REQUIRED TASK: Repeat only the lines from the line containing "Recreate this scene" through the line containing "PI = math.pi", both included, exactly as they stand.
## Begin SUPPLIED DATA
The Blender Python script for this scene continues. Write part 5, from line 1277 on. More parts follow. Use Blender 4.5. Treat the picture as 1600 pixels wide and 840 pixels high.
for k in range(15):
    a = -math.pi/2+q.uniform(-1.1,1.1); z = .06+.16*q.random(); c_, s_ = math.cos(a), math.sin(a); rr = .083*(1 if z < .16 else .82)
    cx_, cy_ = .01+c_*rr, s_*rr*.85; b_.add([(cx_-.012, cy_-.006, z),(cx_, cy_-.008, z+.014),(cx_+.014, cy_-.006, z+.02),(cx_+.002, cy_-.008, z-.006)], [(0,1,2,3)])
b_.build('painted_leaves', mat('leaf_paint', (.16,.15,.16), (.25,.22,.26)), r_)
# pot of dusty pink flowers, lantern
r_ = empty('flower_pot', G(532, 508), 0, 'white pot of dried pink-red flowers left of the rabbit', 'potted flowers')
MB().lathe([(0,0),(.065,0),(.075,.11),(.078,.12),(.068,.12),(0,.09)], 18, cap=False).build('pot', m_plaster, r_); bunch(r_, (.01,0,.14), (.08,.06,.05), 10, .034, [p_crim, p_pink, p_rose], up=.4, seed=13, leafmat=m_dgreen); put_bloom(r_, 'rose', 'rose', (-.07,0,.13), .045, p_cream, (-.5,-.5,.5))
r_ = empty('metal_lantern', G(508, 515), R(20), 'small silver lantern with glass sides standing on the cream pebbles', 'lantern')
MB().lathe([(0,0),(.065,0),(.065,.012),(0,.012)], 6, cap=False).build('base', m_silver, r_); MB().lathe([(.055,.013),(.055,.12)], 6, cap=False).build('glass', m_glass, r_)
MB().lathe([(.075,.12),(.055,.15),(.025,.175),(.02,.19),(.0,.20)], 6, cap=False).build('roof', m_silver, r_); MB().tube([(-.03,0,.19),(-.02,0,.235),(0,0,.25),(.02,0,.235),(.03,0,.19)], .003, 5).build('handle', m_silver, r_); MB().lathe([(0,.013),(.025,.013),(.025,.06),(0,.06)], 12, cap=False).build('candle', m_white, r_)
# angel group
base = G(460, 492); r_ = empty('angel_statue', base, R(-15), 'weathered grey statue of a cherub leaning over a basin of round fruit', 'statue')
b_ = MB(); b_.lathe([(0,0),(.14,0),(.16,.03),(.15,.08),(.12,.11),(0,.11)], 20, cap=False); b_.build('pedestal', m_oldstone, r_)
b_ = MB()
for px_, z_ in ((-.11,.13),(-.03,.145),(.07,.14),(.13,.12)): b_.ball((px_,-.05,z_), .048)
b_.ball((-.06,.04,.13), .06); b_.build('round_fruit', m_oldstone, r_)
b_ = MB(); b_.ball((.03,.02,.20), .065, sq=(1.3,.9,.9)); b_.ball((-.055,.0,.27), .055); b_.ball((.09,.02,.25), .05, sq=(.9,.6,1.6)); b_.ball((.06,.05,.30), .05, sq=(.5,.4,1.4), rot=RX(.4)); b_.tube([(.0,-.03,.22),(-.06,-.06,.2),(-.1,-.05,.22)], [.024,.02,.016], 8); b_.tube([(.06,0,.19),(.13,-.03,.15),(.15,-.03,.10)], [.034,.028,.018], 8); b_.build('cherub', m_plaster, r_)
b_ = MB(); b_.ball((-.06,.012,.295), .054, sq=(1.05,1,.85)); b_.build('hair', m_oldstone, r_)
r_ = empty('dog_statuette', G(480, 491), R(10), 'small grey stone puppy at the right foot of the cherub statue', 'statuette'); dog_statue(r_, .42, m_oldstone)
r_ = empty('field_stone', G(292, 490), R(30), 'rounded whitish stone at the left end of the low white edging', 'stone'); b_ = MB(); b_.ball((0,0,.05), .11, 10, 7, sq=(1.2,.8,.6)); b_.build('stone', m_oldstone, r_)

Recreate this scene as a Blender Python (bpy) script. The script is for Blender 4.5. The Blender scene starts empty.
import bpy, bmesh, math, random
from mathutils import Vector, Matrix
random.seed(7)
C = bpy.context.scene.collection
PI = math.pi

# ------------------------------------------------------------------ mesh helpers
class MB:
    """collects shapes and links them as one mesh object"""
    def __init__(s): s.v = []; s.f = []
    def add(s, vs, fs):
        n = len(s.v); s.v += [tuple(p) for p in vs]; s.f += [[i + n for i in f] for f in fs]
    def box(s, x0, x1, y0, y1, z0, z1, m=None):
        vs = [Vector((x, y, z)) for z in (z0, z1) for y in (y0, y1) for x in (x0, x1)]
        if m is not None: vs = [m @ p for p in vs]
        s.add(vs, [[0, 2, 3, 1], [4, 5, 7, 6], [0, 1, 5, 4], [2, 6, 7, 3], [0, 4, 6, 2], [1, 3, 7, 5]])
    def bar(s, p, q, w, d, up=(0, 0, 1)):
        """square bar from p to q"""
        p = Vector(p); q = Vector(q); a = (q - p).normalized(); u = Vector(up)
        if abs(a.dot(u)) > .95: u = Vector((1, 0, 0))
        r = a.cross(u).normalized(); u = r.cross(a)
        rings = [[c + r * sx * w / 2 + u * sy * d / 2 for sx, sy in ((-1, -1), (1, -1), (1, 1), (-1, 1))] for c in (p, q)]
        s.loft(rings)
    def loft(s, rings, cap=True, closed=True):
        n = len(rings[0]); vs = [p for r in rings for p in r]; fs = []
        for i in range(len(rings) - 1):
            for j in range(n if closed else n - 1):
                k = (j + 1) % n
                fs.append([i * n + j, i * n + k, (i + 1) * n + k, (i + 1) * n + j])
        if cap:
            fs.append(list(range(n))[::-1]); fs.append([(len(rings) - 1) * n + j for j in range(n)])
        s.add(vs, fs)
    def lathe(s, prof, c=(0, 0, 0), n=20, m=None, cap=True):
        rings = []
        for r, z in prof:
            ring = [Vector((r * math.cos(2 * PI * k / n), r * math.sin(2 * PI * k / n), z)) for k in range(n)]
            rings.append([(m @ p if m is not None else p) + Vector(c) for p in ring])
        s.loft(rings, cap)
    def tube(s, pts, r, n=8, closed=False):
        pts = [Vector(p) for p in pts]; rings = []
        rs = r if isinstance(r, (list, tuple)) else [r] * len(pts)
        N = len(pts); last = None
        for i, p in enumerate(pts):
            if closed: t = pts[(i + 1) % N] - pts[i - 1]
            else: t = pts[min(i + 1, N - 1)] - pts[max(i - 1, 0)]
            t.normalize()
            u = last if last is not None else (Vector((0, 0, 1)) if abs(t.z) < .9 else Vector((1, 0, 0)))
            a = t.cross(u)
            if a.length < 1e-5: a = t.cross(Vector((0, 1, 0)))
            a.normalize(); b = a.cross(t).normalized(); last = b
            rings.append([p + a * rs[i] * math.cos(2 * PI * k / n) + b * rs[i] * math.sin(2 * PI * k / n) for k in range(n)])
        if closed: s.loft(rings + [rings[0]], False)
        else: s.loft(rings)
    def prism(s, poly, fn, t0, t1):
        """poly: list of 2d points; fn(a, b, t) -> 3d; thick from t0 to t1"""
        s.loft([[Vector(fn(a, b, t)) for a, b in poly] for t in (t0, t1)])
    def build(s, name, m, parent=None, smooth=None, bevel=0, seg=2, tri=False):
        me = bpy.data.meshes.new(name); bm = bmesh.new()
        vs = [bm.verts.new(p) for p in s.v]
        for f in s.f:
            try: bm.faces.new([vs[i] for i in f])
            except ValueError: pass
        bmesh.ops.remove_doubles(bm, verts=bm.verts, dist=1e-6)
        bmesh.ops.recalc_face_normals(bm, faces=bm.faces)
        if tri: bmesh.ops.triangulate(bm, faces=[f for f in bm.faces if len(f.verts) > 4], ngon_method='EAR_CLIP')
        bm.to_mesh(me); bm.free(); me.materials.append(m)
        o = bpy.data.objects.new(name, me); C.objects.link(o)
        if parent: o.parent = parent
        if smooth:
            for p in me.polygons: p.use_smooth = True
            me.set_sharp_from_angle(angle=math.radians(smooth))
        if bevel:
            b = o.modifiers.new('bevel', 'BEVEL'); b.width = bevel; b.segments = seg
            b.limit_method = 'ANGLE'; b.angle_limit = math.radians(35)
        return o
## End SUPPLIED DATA
RESULT:
Recreate this scene as a Blender Python (bpy) script. The script is for Blender 4.5. The Blender scene starts empty.
import bpy, bmesh, math, random
from mathutils import Vector, Matrix
random.seed(7)
C = bpy.context.scene.collection
PI = math.pi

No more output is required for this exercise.